Position: Internal Fellow 2012
School and/or Centres: Humanities Research Centre
Email: melinda.hinkson@anu.edu.au
Phone: + 61 2 6125 8246
Location: G20 A.D. Hope Building
I am a social anthropologist with wide ranging interests in visual culture. I co-ordinate the Centre for Visual Anthropology at the ANU, and convene the Master of Liberal Arts postgraduate program in Visual Culture Research. I teach courses at both undergraduate and postgraduate levels in visual anthropology methods, visual culture research, media anthropology and the history of anthropological theory.
My teaching is informed by and helps shape my research interests. Much of my ethnographic research has been undertaken with Warlpiri people in central Australia, where I have worked since the mid-1990s on various local and regional media projects.
I am currently working on a project (with ethnomusicologist Stephen Wild) based around a collection of drawings produced by Warlpiri people in the 1950s. The drawings, made for anthropologist Mervyn Meggitt, cover diverse themes. The project involves returning the drawings to the descendents of the men and women who produced them nearly sixty years on and establishes a series of contexts for comprehending their significance. Taking the drawings as a prism for considering the ways in which a community of people remember who they were and how they see themselves in the present, as well as a springboard for examining continuities and changes in image making, the project will result in an exhibition at the National Museum of Australia in 2013.
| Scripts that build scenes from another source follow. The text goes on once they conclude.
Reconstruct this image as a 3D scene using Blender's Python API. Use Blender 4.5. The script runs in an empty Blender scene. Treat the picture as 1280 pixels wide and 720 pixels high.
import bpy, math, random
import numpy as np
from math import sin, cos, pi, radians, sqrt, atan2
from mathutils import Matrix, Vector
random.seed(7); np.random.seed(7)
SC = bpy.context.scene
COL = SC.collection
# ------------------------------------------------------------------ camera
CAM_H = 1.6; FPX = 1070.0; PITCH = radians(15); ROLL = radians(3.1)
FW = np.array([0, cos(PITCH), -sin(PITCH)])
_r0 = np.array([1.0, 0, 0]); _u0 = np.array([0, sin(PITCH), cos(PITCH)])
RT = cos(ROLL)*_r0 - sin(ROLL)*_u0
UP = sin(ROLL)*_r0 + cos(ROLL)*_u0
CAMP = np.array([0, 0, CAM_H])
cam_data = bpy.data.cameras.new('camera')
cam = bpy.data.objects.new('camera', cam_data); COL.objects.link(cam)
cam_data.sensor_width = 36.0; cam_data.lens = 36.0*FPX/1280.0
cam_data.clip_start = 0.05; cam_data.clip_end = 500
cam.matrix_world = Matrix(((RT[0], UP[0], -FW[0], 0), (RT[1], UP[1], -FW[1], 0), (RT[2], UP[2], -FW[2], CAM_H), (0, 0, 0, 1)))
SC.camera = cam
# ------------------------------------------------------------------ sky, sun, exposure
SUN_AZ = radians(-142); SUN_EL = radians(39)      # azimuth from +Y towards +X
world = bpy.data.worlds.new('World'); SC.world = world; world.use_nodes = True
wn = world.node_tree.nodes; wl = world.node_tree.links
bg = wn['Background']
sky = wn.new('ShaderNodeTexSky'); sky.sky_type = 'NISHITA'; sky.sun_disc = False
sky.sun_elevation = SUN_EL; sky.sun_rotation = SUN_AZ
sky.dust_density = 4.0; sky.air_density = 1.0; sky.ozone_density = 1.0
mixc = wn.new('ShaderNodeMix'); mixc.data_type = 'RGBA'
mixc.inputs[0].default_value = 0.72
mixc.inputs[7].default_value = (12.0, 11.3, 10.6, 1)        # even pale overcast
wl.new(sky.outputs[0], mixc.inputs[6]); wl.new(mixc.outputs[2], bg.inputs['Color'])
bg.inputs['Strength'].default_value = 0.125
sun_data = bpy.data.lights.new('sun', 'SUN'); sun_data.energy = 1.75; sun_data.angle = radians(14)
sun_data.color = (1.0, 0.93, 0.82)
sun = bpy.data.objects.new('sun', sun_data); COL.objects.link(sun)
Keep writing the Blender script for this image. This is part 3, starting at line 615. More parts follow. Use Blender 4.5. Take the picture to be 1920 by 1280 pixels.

I am interested in the complex intersections between ethnographic research and analysis of the wider public cultural environment in which social life occurs in the present. To this end I have undertaken some early research towards a new project on the relations between persons and images in contemporary Australian society under the working title ‘Living Images’. The aim of the project is to flesh out through a series of case studies the kinds of cultural attitudes to images that accompany the expanding reach of screen-based visual culture and digital image-making and distribution processes.
In recent years I have also been preoccupied with the processes at work in the federal government’s Northern Territory Emergency Response Intervention and with the debates among activists, anthropologists and commentators around the past, present and future circumstances of remote Aboriginal communities. Other projects include biographical research on aspects of the lifework of Australian anthropologist WEH Stanner who worked across the fields of Aboriginal affairs and anthropology in Australia and abroad from the 1930s until his death in 1981; work with Aboriginal communities in and around metropolitan Sydney regarding their historical and abiding relationships to place; and with Kuninjku people of north-west Arnhem Land on their contemporary harvesting practices, art production and gender relations.